- [Written exercise]: Repeat the material exactly, leaving nothing out.

- [Dataset excerpt]:
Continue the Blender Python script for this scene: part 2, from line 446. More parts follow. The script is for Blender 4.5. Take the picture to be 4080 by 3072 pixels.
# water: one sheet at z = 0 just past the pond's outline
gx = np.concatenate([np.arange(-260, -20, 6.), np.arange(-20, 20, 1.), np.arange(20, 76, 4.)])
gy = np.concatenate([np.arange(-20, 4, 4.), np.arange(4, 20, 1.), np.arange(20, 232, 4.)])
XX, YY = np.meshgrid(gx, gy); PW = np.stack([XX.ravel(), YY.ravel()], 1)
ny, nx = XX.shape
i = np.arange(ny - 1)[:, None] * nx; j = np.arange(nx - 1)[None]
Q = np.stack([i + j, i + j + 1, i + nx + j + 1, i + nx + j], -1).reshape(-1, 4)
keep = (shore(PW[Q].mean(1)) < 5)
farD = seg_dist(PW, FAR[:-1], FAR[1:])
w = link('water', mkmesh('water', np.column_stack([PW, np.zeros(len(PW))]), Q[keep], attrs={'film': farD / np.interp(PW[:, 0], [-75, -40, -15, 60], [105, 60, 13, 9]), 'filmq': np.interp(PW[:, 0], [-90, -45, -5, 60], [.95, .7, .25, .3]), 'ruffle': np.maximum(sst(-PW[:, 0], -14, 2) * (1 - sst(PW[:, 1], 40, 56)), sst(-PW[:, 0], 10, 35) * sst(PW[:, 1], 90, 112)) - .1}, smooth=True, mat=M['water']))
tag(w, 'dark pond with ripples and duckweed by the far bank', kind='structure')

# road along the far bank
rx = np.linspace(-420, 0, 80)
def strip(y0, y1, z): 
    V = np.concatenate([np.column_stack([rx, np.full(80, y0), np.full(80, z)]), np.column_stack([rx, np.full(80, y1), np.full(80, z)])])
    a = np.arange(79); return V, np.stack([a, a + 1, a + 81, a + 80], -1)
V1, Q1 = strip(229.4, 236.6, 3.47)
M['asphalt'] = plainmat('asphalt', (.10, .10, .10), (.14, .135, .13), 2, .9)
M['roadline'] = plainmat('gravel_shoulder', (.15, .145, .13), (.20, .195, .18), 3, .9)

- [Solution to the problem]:
Continue the Blender Python script for this scene: part 2, from line 446. More parts follow. The script is for Blender 4.5. Take the picture to be 4080 by 3072 pixels.
# water: one sheet at z = 0 just past the pond's outline
gx = np.concatenate([np.arange(-260, -20, 6.), np.arange(-20, 20, 1.), np.arange(20, 76, 4.)])
gy = np.concatenate([np.arange(-20, 4, 4.), np.arange(4, 20, 1.), np.arange(20, 232, 4.)])
XX, YY = np.meshgrid(gx, gy); PW = np.stack([XX.ravel(), YY.ravel()], 1)
ny, nx = XX.shape
i = np.arange(ny - 1)[:, None] * nx; j = np.arange(nx - 1)[None]
Q = np.stack([i + j, i + j + 1, i + nx + j + 1, i + nx + j], -1).reshape(-1, 4)
keep = (shore(PW[Q].mean(1)) < 5)
farD = seg_dist(PW, FAR[:-1], FAR[1:])
w = link('water', mkmesh('water', np.column_stack([PW, np.zeros(len(PW))]), Q[keep], attrs={'film': farD / np.interp(PW[:, 0], [-75, -40, -15, 60], [105, 60, 13, 9]), 'filmq': np.interp(PW[:, 0], [-90, -45, -5, 60], [.95, .7, .25, .3]), 'ruffle': np.maximum(sst(-PW[:, 0], -14, 2) * (1 - sst(PW[:, 1], 40, 56)), sst(-PW[:, 0], 10, 35) * sst(PW[:, 1], 90, 112)) - .1}, smooth=True, mat=M['water']))
tag(w, 'dark pond with ripples and duckweed by the far bank', kind='structure')

# road along the far bank
rx = np.linspace(-420, 0, 80)
def strip(y0, y1, z): 
    V = np.concatenate([np.column_stack([rx, np.full(80, y0), np.full(80, z)]), np.column_stack([rx, np.full(80, y1), np.full(80, z)])])
    a = np.arange(79); return V, np.stack([a, a + 1, a + 81, a + 80], -1)
V1, Q1 = strip(229.4, 236.6, 3.47)
M['asphalt'] = plainmat('asphalt', (.10, .10, .10), (.14, .135, .13), 2, .9)
M['roadline'] = plainmat('gravel_shoulder', (.15, .145, .13), (.20, .195, .18), 3, .9)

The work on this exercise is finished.